• [What the task asks]: Start at the line containing "Generate a Blender", stop at the line containing "def V(*a): return Vector(a)", and please reproduce every line in between, both ends included, without pictures.

• [Working data]:
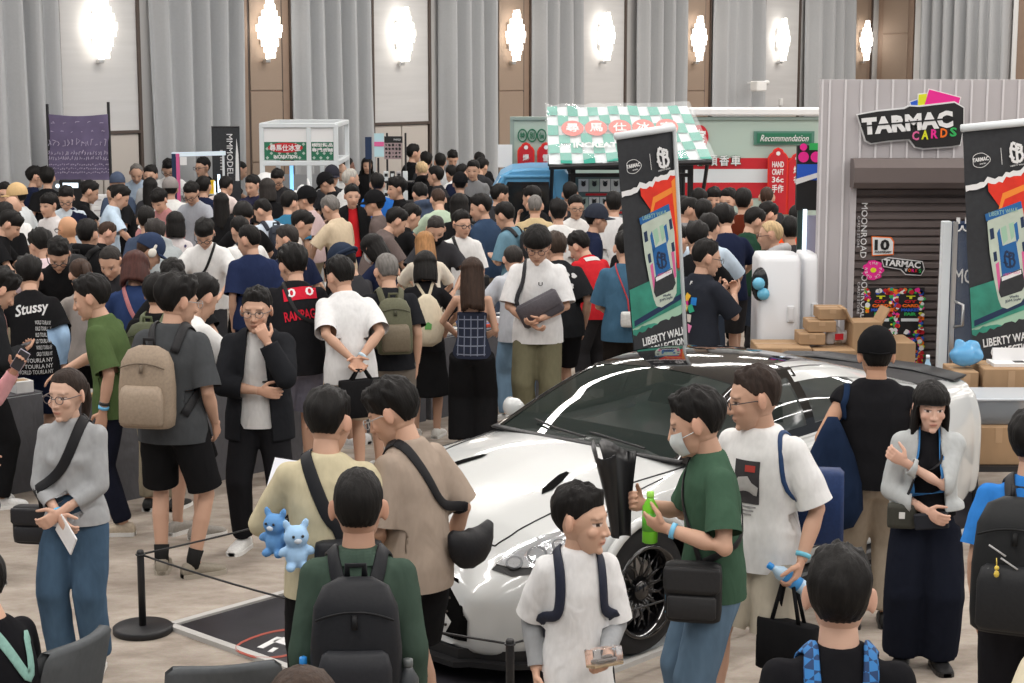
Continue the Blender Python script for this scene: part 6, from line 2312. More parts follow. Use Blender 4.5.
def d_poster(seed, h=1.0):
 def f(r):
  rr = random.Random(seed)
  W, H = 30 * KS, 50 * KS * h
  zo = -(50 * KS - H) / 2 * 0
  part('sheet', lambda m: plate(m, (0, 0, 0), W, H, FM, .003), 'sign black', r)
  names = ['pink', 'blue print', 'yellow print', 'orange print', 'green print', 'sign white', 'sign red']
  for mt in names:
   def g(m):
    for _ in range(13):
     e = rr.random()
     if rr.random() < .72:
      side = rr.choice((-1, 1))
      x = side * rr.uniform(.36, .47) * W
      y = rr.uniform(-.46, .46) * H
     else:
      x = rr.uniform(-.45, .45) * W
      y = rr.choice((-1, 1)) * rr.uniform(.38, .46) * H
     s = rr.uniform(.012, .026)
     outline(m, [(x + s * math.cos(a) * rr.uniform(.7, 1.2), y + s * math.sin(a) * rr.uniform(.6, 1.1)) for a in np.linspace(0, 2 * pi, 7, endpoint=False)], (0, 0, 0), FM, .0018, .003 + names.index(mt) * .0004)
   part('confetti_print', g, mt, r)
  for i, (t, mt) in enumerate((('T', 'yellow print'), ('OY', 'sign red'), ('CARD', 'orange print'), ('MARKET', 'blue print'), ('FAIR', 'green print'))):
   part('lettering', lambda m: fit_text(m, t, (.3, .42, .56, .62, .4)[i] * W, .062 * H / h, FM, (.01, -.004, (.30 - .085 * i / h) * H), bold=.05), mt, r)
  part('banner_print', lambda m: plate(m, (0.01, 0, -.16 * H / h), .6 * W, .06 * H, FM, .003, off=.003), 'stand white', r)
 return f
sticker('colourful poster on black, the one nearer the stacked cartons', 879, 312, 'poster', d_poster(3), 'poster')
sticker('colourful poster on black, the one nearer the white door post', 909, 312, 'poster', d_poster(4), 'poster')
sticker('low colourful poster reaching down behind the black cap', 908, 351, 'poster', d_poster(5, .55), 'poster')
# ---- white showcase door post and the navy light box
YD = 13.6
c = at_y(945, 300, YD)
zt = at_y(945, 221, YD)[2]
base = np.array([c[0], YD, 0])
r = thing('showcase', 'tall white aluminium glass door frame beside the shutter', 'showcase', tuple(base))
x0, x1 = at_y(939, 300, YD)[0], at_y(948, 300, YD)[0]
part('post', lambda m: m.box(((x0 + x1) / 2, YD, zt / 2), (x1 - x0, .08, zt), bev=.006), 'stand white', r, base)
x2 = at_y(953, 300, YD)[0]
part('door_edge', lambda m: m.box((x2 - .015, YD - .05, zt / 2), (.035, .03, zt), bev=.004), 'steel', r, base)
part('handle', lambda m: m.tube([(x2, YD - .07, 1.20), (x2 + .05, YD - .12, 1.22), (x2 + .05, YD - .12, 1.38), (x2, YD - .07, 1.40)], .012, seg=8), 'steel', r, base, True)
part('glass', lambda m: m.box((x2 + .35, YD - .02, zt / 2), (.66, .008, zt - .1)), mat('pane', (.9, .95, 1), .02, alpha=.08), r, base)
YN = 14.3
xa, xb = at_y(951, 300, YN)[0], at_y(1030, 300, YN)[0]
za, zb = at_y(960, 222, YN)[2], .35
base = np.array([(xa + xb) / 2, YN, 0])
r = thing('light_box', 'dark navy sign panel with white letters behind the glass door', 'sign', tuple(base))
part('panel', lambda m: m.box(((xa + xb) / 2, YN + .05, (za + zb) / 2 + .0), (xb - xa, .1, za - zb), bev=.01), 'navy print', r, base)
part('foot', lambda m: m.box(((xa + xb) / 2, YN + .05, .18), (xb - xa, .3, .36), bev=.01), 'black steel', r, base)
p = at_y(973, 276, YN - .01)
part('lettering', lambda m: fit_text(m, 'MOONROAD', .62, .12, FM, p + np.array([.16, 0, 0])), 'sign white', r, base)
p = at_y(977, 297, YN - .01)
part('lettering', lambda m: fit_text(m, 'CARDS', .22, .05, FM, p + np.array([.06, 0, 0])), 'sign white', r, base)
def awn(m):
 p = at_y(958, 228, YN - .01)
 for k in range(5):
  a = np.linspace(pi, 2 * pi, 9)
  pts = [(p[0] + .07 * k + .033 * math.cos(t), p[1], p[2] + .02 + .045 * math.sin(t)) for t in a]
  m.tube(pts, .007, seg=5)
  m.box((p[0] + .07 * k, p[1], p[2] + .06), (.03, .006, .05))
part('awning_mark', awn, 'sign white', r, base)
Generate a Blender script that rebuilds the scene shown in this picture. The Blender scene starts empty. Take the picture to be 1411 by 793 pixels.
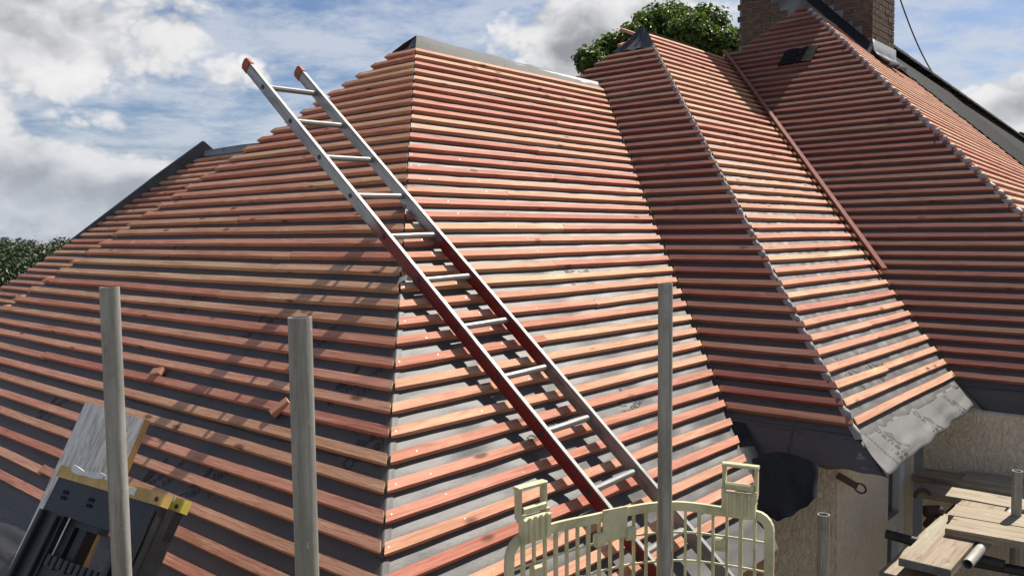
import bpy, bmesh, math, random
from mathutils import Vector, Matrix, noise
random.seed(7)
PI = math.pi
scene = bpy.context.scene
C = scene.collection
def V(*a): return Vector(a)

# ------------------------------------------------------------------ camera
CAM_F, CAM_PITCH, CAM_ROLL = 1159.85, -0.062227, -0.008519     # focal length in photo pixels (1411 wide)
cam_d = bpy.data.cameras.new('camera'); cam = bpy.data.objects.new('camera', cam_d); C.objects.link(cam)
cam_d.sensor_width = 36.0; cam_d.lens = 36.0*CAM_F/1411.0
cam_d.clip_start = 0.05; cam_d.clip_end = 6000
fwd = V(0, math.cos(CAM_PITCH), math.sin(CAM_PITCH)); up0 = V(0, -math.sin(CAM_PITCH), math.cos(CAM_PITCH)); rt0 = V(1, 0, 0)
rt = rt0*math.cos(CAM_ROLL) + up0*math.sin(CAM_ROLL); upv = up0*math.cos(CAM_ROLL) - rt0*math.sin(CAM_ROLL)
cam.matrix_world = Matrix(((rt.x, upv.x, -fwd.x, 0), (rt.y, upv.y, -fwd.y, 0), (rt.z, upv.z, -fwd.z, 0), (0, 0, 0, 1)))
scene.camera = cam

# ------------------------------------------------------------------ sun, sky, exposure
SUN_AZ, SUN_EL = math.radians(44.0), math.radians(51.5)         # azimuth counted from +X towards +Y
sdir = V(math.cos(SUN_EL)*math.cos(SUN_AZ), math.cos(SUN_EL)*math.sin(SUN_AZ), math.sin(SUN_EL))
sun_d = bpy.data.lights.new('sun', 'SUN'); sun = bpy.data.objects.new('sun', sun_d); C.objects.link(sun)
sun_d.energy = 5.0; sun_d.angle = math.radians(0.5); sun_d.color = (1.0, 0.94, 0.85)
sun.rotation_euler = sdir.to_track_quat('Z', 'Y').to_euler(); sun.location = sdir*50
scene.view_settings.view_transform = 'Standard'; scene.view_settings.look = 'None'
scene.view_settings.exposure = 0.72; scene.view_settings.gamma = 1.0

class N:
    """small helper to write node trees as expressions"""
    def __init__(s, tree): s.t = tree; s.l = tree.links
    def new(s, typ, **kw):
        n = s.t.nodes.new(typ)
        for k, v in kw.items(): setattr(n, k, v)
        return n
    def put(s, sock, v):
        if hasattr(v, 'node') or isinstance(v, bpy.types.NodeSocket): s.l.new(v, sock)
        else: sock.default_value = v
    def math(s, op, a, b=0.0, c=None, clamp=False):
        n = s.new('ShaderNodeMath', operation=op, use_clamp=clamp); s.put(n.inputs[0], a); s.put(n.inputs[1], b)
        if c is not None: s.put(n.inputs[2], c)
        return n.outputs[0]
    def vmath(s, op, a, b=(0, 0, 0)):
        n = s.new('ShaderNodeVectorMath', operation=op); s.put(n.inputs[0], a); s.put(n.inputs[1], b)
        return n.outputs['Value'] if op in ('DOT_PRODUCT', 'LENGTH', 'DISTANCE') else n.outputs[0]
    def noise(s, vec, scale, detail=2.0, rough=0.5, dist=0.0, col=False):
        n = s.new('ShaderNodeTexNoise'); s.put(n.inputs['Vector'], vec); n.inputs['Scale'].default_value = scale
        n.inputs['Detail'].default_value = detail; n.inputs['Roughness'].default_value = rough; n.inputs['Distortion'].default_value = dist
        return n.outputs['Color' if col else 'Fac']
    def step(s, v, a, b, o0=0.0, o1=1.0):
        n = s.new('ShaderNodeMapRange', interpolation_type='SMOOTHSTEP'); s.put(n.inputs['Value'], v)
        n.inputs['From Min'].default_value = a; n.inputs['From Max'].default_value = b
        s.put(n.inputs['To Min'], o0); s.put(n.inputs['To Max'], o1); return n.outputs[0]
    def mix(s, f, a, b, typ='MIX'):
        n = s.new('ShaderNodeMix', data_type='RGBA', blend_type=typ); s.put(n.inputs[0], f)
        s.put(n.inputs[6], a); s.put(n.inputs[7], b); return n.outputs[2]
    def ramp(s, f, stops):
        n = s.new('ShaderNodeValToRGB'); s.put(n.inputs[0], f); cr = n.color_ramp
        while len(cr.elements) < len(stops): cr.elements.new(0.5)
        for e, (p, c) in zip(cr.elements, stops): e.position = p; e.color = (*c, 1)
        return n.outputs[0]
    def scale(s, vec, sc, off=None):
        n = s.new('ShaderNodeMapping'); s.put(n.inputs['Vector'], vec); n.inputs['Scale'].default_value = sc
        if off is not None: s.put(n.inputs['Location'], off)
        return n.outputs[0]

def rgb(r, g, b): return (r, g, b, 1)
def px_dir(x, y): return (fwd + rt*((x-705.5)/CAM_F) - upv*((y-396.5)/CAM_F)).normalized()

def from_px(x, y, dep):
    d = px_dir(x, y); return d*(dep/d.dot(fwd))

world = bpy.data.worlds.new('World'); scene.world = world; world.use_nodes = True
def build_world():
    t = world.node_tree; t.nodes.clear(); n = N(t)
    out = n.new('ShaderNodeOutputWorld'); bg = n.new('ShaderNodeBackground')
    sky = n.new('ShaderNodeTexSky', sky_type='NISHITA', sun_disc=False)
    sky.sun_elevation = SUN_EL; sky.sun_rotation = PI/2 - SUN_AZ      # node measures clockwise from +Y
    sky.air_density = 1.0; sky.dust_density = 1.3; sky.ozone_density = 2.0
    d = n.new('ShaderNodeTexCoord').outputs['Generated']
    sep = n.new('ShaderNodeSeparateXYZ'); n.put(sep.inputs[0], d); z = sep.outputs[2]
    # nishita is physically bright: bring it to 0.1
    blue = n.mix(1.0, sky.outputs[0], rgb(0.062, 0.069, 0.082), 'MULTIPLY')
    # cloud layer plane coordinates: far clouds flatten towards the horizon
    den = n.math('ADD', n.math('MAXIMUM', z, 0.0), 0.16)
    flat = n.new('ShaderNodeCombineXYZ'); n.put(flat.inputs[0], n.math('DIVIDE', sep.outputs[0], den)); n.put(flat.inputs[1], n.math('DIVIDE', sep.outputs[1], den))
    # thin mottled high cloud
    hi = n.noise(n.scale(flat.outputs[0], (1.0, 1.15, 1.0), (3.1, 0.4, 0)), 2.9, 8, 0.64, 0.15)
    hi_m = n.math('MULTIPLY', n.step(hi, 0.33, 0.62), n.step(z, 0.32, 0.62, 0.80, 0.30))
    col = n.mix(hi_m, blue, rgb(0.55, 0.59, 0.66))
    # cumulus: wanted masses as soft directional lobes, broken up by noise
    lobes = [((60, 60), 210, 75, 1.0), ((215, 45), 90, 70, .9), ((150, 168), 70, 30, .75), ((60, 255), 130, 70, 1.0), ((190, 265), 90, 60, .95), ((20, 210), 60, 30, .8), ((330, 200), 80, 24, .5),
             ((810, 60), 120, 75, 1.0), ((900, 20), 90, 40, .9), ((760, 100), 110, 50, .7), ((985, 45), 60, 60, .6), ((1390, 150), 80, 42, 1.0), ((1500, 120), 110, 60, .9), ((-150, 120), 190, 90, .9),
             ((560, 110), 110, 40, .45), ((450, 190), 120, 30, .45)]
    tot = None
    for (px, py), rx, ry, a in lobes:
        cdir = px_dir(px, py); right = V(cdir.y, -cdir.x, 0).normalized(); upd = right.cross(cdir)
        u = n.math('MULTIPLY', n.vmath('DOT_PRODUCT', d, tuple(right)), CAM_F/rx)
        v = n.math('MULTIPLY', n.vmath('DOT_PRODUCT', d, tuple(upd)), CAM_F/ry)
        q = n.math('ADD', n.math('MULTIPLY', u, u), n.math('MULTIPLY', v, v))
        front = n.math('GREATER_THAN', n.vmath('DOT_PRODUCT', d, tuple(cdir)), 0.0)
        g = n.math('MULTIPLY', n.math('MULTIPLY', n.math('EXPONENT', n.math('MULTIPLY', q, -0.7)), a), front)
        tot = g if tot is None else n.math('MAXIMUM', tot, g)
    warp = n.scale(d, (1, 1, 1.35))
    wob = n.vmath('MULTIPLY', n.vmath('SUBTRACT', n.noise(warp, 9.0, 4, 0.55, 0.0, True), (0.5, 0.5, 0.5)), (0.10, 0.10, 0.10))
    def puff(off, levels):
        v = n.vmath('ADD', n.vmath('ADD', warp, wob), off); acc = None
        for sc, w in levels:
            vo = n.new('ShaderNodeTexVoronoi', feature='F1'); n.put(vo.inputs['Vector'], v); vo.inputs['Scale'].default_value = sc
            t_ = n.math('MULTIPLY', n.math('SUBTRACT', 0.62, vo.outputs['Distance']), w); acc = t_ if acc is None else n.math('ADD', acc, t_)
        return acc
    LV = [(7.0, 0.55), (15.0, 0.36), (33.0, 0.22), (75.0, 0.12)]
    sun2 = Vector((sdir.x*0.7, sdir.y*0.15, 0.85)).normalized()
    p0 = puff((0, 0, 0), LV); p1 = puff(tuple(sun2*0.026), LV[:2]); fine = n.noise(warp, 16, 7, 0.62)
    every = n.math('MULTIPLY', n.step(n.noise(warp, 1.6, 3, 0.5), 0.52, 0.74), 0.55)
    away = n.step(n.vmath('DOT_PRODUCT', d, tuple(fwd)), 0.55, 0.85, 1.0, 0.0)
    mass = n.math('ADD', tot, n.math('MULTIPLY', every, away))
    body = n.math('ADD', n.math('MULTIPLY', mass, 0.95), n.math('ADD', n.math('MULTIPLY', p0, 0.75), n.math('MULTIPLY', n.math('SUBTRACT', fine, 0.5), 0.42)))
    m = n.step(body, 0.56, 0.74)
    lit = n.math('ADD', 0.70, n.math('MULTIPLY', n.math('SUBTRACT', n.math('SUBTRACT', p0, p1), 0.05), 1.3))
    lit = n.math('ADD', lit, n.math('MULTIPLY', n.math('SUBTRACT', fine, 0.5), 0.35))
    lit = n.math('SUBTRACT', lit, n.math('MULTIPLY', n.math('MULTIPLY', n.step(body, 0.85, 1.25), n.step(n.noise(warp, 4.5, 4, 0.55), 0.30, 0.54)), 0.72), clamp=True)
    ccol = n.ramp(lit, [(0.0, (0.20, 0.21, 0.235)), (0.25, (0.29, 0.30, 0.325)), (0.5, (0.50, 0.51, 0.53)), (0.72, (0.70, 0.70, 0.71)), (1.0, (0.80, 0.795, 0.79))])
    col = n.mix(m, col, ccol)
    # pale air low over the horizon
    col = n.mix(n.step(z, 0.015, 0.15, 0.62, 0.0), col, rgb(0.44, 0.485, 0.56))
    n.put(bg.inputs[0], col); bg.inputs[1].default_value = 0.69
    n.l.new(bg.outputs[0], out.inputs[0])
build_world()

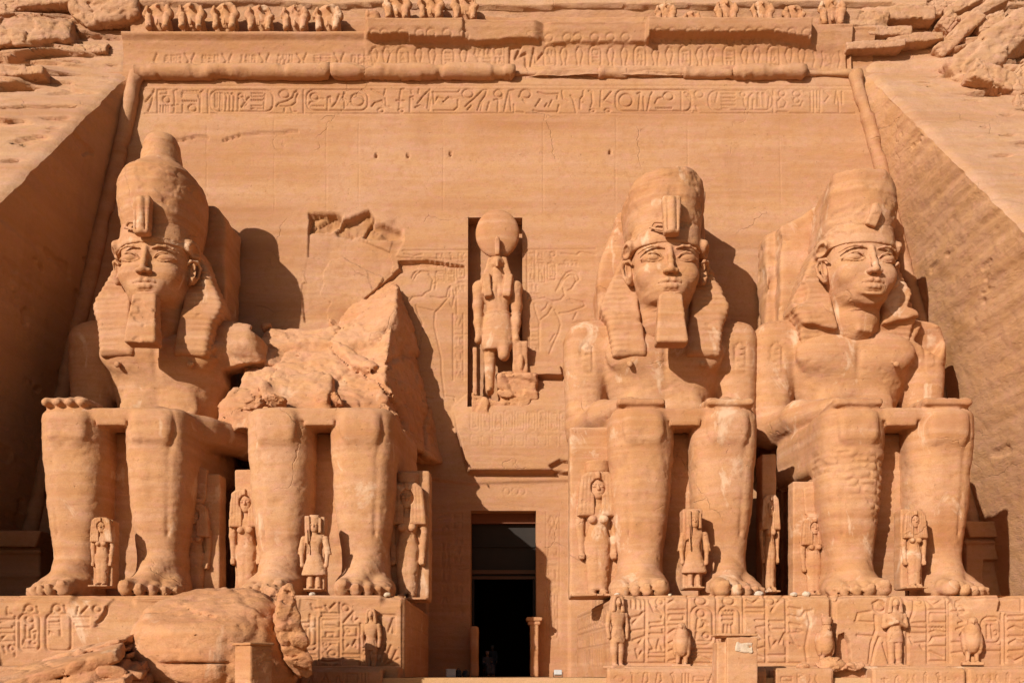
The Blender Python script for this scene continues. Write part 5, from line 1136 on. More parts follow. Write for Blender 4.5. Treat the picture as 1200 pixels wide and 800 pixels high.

• [Result for this exercise]:
Generate a Blender script that rebuilds the scene shown in this picture. The Blender scene starts empty. Take the picture to be 1411 by 793 pixels.
import bpy, bmesh, math, random
from mathutils import Vector, Matrix, noise
random.seed(7)
PI = math.pi
scene = bpy.context.scene
C = scene.collection
def V(*a): return Vector(a)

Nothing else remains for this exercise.